The Green Man Peers from the Ceiling of Rosslyn Chapel Outside Edinburgh

Wind and wan light prance around Rosslyn Chapel in the shadow of the Pentland Hills south of Edinburgh. This Midlothian alien reaches toward its seventh century of age. The chapel was born of Roman Catholicism, but it looks like a melange of every known religion worked into stone by a twisted fantasist. Spires and arches and vaulted roofs of aging blonde stone shoulder uncomfortably next to each other. I leave my breath at the door and step into the dreams and night terrors of a mad stonemason. Every surface is carved with angels and demons, biblical scenes, and flora and fauna from worlds that had not yet been discovered. Hidden within the stone opus are more than one hundred faces of a more distant time.

The Green Man. A mischievous, almost demonic, face wreathed in vegetation leers from bosses and pillars around the chapel. From what lost religion does he hail? And why is he here in Rosslyn Chapel? I am reminded that religions build over and erase one another, but not without traces. Ancient beliefs carry forward into old beliefs and then into current beliefs like blue eyes through a family’s generations. There is something primordial and entrancing in the Green Man’s visage. There are secrets here, waiting. There is still mystery left in our world.

Article Comments

  1. ngwright May 25, 2012 at 7:25 am

    I really enjoyed the story about the master and apprentice

  2. Andi May 25, 2012 at 4:11 pm

    Beautiful words & shot!

  3. Linda May 26, 2012 at 6:17 am

    Ditto what Andi said. I had similar thoughts this week, checking the origins of a Christian festival, I found out that, as so often, its roots were, actually, Pagan. Fascinating stuff.

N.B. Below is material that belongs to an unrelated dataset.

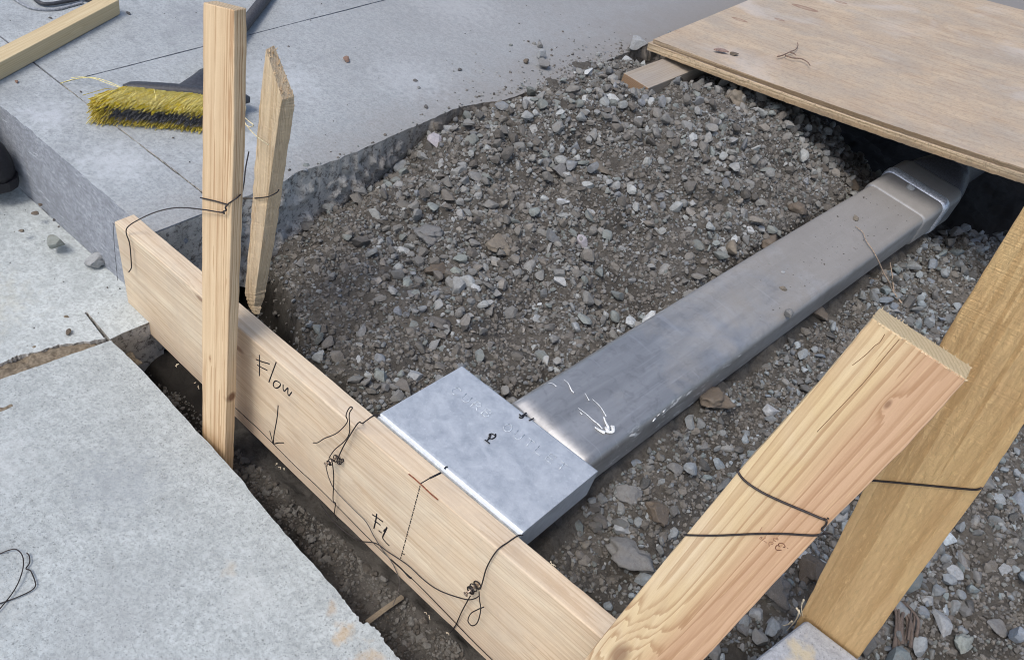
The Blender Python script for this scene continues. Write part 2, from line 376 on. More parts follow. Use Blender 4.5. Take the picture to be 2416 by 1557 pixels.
def ghit(px, py):
    """where the line of sight meets the earth, the paving or the pipe: gives the resting place of a stone"""
    r = ray(px, py); r = r/np.linalg.norm(r)
    t = np.linspace(.4, 5.5, 5100); P = O3[None]+r[None]*t[:, None]
    z = surf(P[:, 0], P[:, 1]); k = np.argmax(P[:, 2] < z); return Vector((P[k, 0], P[k, 1], z[k]))
def cutx(y): return np.where(y < 1.6, -1.084, -1.084+np.clip((y-1.6)/.25, 0, 1)*.05)
def surf(x, y):
    z = zone(x, y)
    z = np.where((y > .70) & ((x < cutx(y)) | (y > 4.4)), 0.0, z)
    z = np.where((x < -1.08) & (y < .70), -.2+np.maximum(0, -1.25-x)*.15, z)
    z = np.where((x >= -1.08) & (y < .531-(x+.267)*.075), -.2, z)
    pc = -.3155+.1237*(y-.92)
    z = np.where((np.abs(x-pc) < .08) & (y > .9) & (y < 2.5), -.005, z)
    return z

# ------------------------------------------------------------------ PAVING
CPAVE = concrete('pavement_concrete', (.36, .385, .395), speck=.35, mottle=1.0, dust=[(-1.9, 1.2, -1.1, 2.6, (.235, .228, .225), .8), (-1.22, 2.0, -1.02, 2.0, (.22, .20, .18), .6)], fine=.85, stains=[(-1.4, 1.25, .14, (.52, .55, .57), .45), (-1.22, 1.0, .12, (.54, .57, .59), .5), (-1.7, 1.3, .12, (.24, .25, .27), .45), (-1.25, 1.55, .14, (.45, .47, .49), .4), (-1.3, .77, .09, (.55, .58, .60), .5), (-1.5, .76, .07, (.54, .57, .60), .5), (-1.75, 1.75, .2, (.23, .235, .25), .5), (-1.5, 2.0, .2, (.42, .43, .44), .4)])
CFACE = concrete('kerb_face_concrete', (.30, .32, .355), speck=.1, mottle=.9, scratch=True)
CBREAK = None
def break_mat():
    g = NB('broken_concrete'); o = g.tc.outputs['Object']
    n1 = g.noise(o, 14, 5, .65); n2 = g.noise(o, 75, 6, .75, .4); n3 = g.noise(o, 300, 4, .7)
    xyz = g.sep(g.n('ShaderNodeNewGeometry').outputs['Position'])
    c = g.mix(g.ramp(n1, [(.38, 0), (.62, 1)]), (.55, .53, .485), (.78, .755, .70))
    brown = g.math('ADD', g.math('MULTIPLY', g.math('SUBTRACT', xyz[1], 1.05), 2.2), g.math('MULTIPLY', g.math('SUBTRACT', n1, .5), 2.4), clamp=True)
    c = g.mix(g.math('MULTIPLY', brown, .8), c, (.25, .21, .17))
    c = g.mix(g.math('MULTIPLY', g.ramp(n2, [(.38, 1), (.5, 0)]), .85), c, (.12, .105, .09))
    c = g.mix(g.math('MULTIPLY', g.ramp(n3, [(.58, 0), (.72, 1)]), .4), c, (.42, .42, .42))
    return g.done(c, .95, g.bump(g.math('ADD', g.math('MULTIPLY', n2, 2), n3), .9, .004), 0, .15)
CBREAK = break_mat()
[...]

    1. Keith Savage May 27, 2012 at 10:47 am

      Fascinating and purposefully buried. But places like Rosslyn Chapel help us remember.

  4. Jesse May 28, 2012 at 3:11 am

    One of the special thing Catholic Church leaves to the current and for the future generations marked very old culture and traditions for good faith and moral conservations.

  5. Kristina May 28, 2012 at 6:38 am

    The demonic faces in this chapel makes me scared 🙁

  6. Chael May 28, 2012 at 4:22 pm

    I dig your writing. It’s something quite different from the norm, and that’s something I think people should take note of. Keep doing that.

    1. Keith Savage May 28, 2012 at 9:47 pm

      Thank you for the kind words. It’s exactly the thought I’ve been trying to elicit.

  7. Daniel Meloy June 10, 2012 at 9:28 am

    Wow, very well written! Brief but captivating. So interesting, for that little bit of time while reading I was completely enraptured in the story.